En ese contexto se hace presente la nube, símbolo del Dios itinerante que acompaña a su pueblo como asistencia y protección durante el camino por el desierto (Ex 16,10; Ex 40,35), de la que irrumpe una voz: “Este es mi Hijo, el amado; escuchadlo” (9, 7). En medio de esa experiencia numinosa, la voz recuerda la identidad y la misión de Jesús ya anunciada en su bautismo (1,11) y exhorta a escucharlo, a abrirse al mensaje que trae, pues es el verdadero profeta que habla de parte de Dios (Dt 18, 17). Con ello, el Padre invita a Pedro, Santiago y Juan a que realicen su camino de discipulado, que no es otro que el de la escucha de la Palabra de Jesús para llevar a cabo su mensaje.

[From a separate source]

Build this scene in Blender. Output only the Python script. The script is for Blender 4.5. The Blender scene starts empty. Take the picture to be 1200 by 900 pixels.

Tras la extraordinaria experiencia, el silencio se hace presente y los discípulos no ven a nadie más que a Jesús con ellos. El momento extraordinario da paso al tiempo ordinario. Jesús les manda callar hasta que llegue la plenitud de la Resurrección de Jesús, lo que se ha denominado en el evangelio de Marcos, el secreto mesiánico.

ACTUALIZACIÓN: ¡ESCUCHADLO!

La escucha es el centro de la espiritualidad bíblica. Para un judío escuchar no consiste en percibir los sonidos a través del oído para que el nervio auditivo los lleve al cerebro y los haga inteligibles. La escucha a la Palabra de Dios implicaba llevar a cabo lo escuchado, obedecer la palabra pronunciada por el Señor.

Con estas palabras que proclama la voz desde la nube, símbolo de la presencia de Dios que acompaña al pueblo por el desierto (Nm 9,15-23), el Padre está reconociendo en Jesús al profeta del libro del Deuteronomio, en cuyos labios ha puesto sus palabras, de forma que toda palabra que sale de Él es palabra de Dios Padre: “Les suscitaré un profeta como tú de entre sus hermanos; y pondré mis palabras en su boca; él les hablará cuanto yo le ordene. Si alguno no escucha las palabras que hablará en mi nombre, yo le pediré cuentas” (Dt 18, 18). Jesús es acreditado por el Padre. Escuchar sus palabras, será escuchar Palabra de Dios. Al igual que en el Antiguo Testamento escuchar implicaba obedecer la Palabra de Yahvé, ahora se nos invita a llevar a cabo las palabras de Jesús. Eso será construir la casa de nuestra vida sobre roca: El que escucha estas palabras mías y las pone en práctica se parece a aquel hombre prudente que edificó su casa sobre roca (Mt 7,24). Nada podrá destruirla.